La personnalité qui est à la tête de ce conseil est largement respectée. Professeur de sociologie politique à la Sorbonne, directeur du Centre d’études sur l’Orient contemporain, Burhan Ghalioun est un intellectuel laïc et indépendant, auteur de certains ouvrages et articles de référence sur la question de l’autoritarisme, de la transition démocratique et des rapports entre islam et politique à l’époque moderne. La porte-parole du nouveau Conseil National syrien est également une intellectuelle dynamique basée à Paris : il s’agit de Bassma Kodmani, qui dirige l’Arab Reform Initiative, une structure regroupant plusieurs think tanks arabes.

Burhan Ghalioun a depuis plusieurs mois défini trois règles d’or, qu’il estime nécessaires pour assurer le succès de la révolution syrienne et éviter une guerre civile : « Non au recours aux armes, non au confessionnalisme, non à une intervention militaire extérieure » Manquer à l’une de ces conditions, c’est aller au désastre. En Syrie, le souvenir du fiasco de l’invasion américaine de l’Irak, qui fut suivie d’une guerre civile intercommunautaire et de centaines de milliers de morts, est dans tous les esprits. Les minorités religieuses sont particulièrement angoissées.

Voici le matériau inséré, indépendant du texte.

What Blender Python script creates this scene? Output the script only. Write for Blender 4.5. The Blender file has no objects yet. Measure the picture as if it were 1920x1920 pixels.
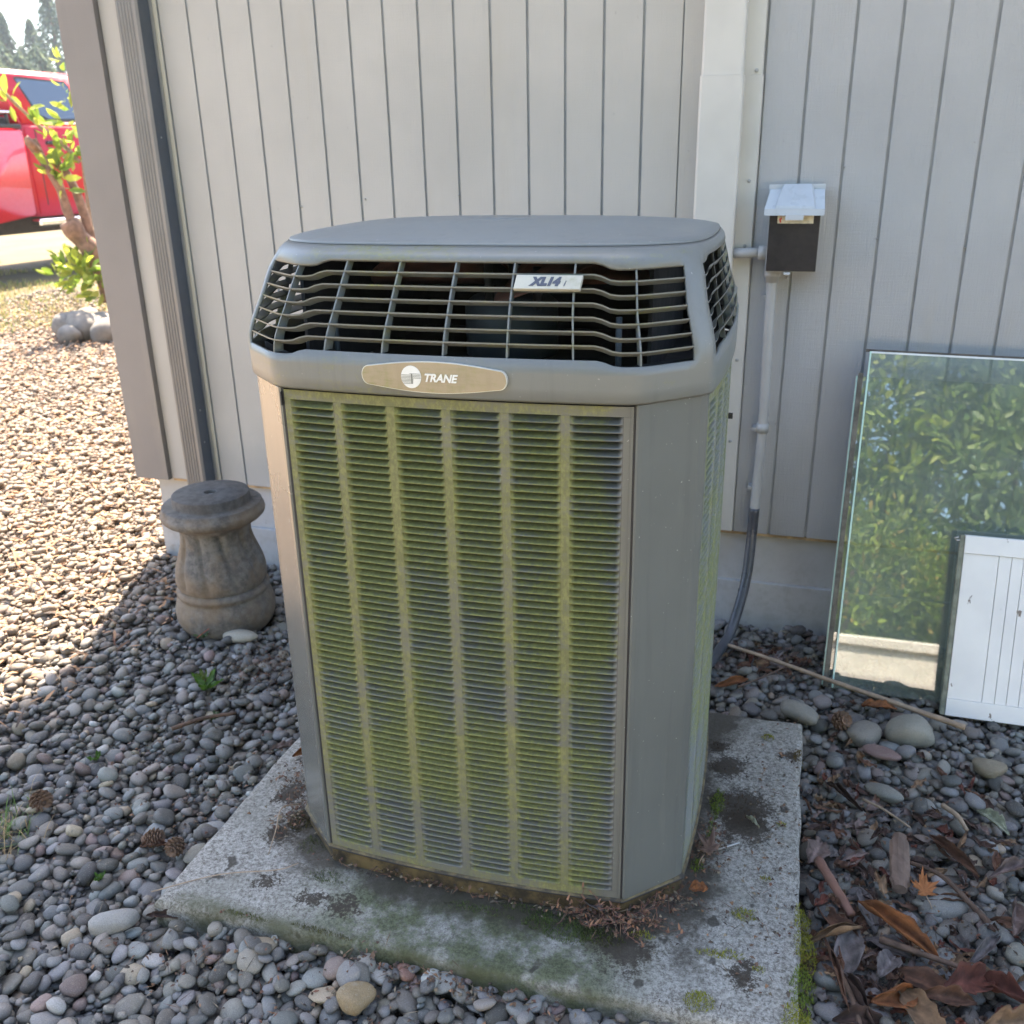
import bpy, bmesh, math, random
import numpy as np
from mathutils import Vector, Matrix, Euler, noise
random.seed(7); rng = np.random.default_rng(11)
R = math.radians; HAZE = .0011
scn = bpy.context.scene
col = scn.collection

# ------------------------------------------------------------------ camera
cam_d = bpy.data.cameras.new('camera'); cam = bpy.data.objects.new('camera', cam_d); col.objects.link(cam)
F_PX, PITCH, YAW, ROLL = 1756.65, .36681, .311775, -.0202285
CAM = Vector((1.78649, -2.60313, 1.34))
cam_d.sensor_width = 36; cam_d.lens = 36 * F_PX / 1920; cam_d.dof.use_dof = True; cam_d.dof.focus_distance = 1.5; cam_d.dof.aperture_fstop = 8; cam_d.clip_start = .05; cam_d.clip_end = 2000
_cy, _sy, _cp, _sp = math.cos(YAW), math.sin(YAW), math.cos(PITCH), math.sin(PITCH)
_f = Vector((-_sy * _cp, _cy * _cp, -_sp)); _r = Vector((_cy, _sy, 0)); _u = _r.cross(_f)
_rr = math.cos(ROLL) * _r + math.sin(ROLL) * _u; _uu = -math.sin(ROLL) * _r + math.cos(ROLL) * _u
_m = Matrix((_rr, _uu, -_f)).transposed().to_4x4(); _m.translation = CAM
cam.matrix_world = _m; scn.camera = cam
def proj(p):
    q = Vector(p) - CAM; z = q.dot(_f)
    if z < .05: return (-1e4, -1e4)
    return (960 + F_PX * q.dot(_rr) / z, 960 - F_PX * q.dot(_uu) / z)

# ------------------------------------------------------------------ world, sun, exposure
SUN_EL = R(62); SUN_H = Vector((-.40, .917, 0)).normalized()      # horizontal direction towards the sun
w = bpy.data.worlds.new('World'); scn.world = w; w.use_nodes = True
nt = w.node_tree; bg = nt.nodes['Background']
sky = nt.nodes.new('ShaderNodeTexSky'); sky.sky_type = 'NISHITA'; sky.sun_disc = False
sky.sun_elevation = SUN_EL; sky.sun_rotation = math.atan2(SUN_H.x, SUN_H.y)
sky.air_density = 1.0; sky.dust_density = 2.0; sky.ozone_density = 1.0; sky.altitude = 50
hs = nt.nodes.new('ShaderNodeHueSaturation'); hs.inputs['Saturation'].default_value = 1.0; nt.links.new(sky.outputs[0], hs.inputs['Color'])
wbm = nt.nodes.new('ShaderNodeMix'); wbm.data_type = 'RGBA'; wbm.blend_type = 'MULTIPLY'; wbm.inputs[0].default_value = 1; wbm.inputs[7].default_value = (1.02, 1.0, .965, 1)
nt.links.new(hs.outputs[0], wbm.inputs[6]); nt.links.new(wbm.outputs[2], bg.inputs[0]); bg.inputs[1].default_value = .13
sd = bpy.data.lights.new('sun', 'SUN'); sun = bpy.data.objects.new('sun', sd); col.objects.link(sun)
sd.energy = 4.8; sd.angle = R(.53); sd.color = (1, .87, .71)
sdir = Vector((SUN_H.x * math.cos(SUN_EL), SUN_H.y * math.cos(SUN_EL), math.sin(SUN_EL)))
sun.rotation_euler = sdir.to_track_quat('Z', 'Y').to_euler(); sun.location = (-3, 6, 12)
vs = scn.view_settings; vs.view_transform = 'Standard'; vs.look = 'None'; vs.exposure = 2.5; vs.gamma = 1
scn.render.resolution_x = scn.render.resolution_y = 1024

# ------------------------------------------------------------------ helpers
def tag(o, label=None, cat=None, group=None, kind=None):
    if label: o['label'] = label
    if cat: o['category'] = cat
    if group: o['group'] = group
    if kind: o['kind'] = kind
    return o
def empty(name, loc=(0, 0, 0), rz=0, label=None, cat=None, group=None, kind=None):
    o = bpy.data.objects.new(name, None); col.objects.link(o); o.empty_display_size = .1
    o.location = loc; o.rotation_euler = (0, 0, rz); return tag(o, label, cat, group, kind)
def mesh(name, V, Fs, mat=None, parent=None, smooth=False, colors=None):
    me = bpy.data.meshes.new(name)
    me.from_pydata([tuple(v) for v in V], [], [tuple(f) for f in Fs]); me.update()
    if smooth: me.polygons.foreach_set('use_smooth', [True] * len(me.polygons))
    if colors is not None:
        a = me.color_attributes.new('pc', 'FLOAT_COLOR', 'POINT'); a.data.foreach_set('color', np.asarray(colors, np.float32).ravel())
    return link(name, me, mat, parent)
def link(name, me, mat=None, parent=None):
    o = bpy.data.objects.new(name, me); col.objects.link(o)
    if mat and not me.materials: me.materials.append(mat)
    if parent: o.parent = parent
    return o
def bigmesh(name, V, T, mat, parent=None, colors=None, smooth=True):      # numpy arrays: verts (n,3), faces (m,k)
    me = bpy.data.meshes.new(name); V = np.asarray(V, np.float32); T = np.asarray(T, np.int32); k = T.shape[1]
    me.vertices.add(len(V)); me.vertices.foreach_set('co', V.ravel())
    me.loops.add(T.size); me.loops.foreach_set('vertex_index', T.ravel())
    me.polygons.add(len(T)); me.polygons.foreach_set('loop_start', np.arange(0, T.size, k, dtype=np.int32))
    me.polygons.foreach_set('loop_total', np.full(len(T), k, np.int32))
    me.polygons.foreach_set('use_smooth', np.full(len(T), smooth)); me.update(calc_edges=True)
    if colors is not None:
        a = me.color_attributes.new('pc', 'FLOAT_COLOR', 'POINT'); a.data.foreach_set('color', np.asarray(colors, np.float32).ravel())
    return link(name, me, mat, parent)
def bm_obj(name, bm, mat, parent=None, smooth=False):
    me = bpy.data.meshes.new(name); bmesh.ops.recalc_face_normals(bm, faces=bm.faces); bm.to_mesh(me); bm.free()
    if smooth: me.polygons.foreach_set('use_smooth', [True] * len(me.polygons))
    return link(name, me, mat, parent)
def bx(bm, x0, x1, y0, y1, z0, z1, bev=0, seg=1):
    r = bmesh.ops.create_cube(bm, size=1)
    for v in r['verts']: v.co = Vector(((x0 + x1) / 2 + v.co.x * (x1 - x0), (y0 + y1) / 2 + v.co.y * (y1 - y0), (z0 + z1) / 2 + v.co.z * (z1 - z0)))
    if bev:
        es = list({e for v in r['verts'] for e in v.link_edges})
        bmesh.ops.bevel(bm, geom=es, offset=bev, segments=seg, profile=.7, affect='EDGES')
def box(name, x0, x1, y0, y1, z0, z1, mat, parent=None, bev=0, seg=1):
    bm = bmesh.new(); bx(bm, x0, x1, y0, y1, z0, z1, bev, seg); return bm_obj(name, bm, mat, parent)
def tube(name, pts, rad, mat, parent=None, n=10, ribs=None):
    pts = [Vector(p) for p in pts]; rads = rad if isinstance(rad, (list, tuple)) else [rad] * len(pts)
    V, Fs = [], []; up = Vector((0, 0, 1)); t0 = (pts[1] - pts[0]).normalized()
    a = t0.cross(up) if abs(t0.z) < .9 else t0.cross(Vector((0, 1, 0))); a.normalize()
    for i, p in enumerate(pts):
        t = (pts[min(i + 1, len(pts) - 1)] - pts[max(i - 1, 0)]).normalized(); a = (a - t * a.dot(t)).normalized(); b = t.cross(a)
        for k in range(n):
            th = 2 * math.pi * k / n; V.append(p + (a * math.cos(th) + b * math.sin(th)) * rads[i])
    for i in range(len(pts) - 1):
        for k in range(n): Fs.append((i * n + k, i * n + (k + 1) % n, (i + 1) * n + (k + 1) % n, (i + 1) * n + k))
    Fs.append(tuple(range(n))[::-1]); Fs.append(tuple((len(pts) - 1) * n + k for k in range(n)))
    return mesh(name, V, Fs, mat, parent, smooth=True)
def lathe(name, prof, mat, parent=None, n=48, fn=None, center=(0, 0)):
    V, Fs = [], []
    for (r, z) in prof:
        for k in range(n):
            th = 2 * math.pi * k / n; rr = fn(r, z, th) if fn else r
            V.append((center[0] + rr * math.cos(th), center[1] + rr * math.sin(th), z))
    for i in range(len(prof) - 1):
        for k in range(n): Fs.append((i * n + k, i * n + (k + 1) % n, (i + 1) * n + (k + 1) % n, (i + 1) * n + k))
    Fs.append(tuple(range(n))[::-1]); Fs.append(tuple((len(prof) - 1) * n + k for k in range(n)))
    return mesh(name, V, Fs, mat, parent, smooth=True)
def sstep(a, b, x):
    t = min(1, max(0, (x - a) / (b - a))); return t * t * (3 - 2 * t)
def catmull(P, n=8):
    P = [Vector(p) for p in P]; P = [P[0] * 2 - P[1]] + P + [P[-1] * 2 - P[-2]]; out = []
    for i in range(1, len(P) - 2):
        for k in range(n):
            t = k / n; a, b, c, d = P[i - 1:i + 3]
            out.append(.5 * ((2 * b) + (c - a) * t + (2 * a - 5 * b + 4 * c - d) * t * t + (3 * b - a - 3 * c + d) * t ** 3))
    out.append(P[-2]); return out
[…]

Très vite, apparaîtra donc le premier test d’envergure pour ce Conseil très hétéroclite. Pourra-t-il fédérer toutes les oppositions tout en restant fidèle à ces trois règles ? D’ores et déjà, certains opposants, poussés à bout par le régime, sont tentés par un recours aux armes et par un scénario à la libyenne, qui serait hautement périlleux et imprévisible, compte tenu du pluralisme et de la position géostratégique de la Syrie. D’autres commencent à réclamer une zone d’exclusion aérienne, laquelle ne peut être mise en place sans un bombardement préalable des défenses anti-aériennes syriennes.

S’il a déjà le grand mérite d’exister, ce conseil sera donc très vite à l’épreuve. Il porte en lui les germes de tiraillements et de divisions, qui ne pourront qu’être aiguisés par l’irrédentisme du régime syrien et par le jeu des puissances régionales et internationales.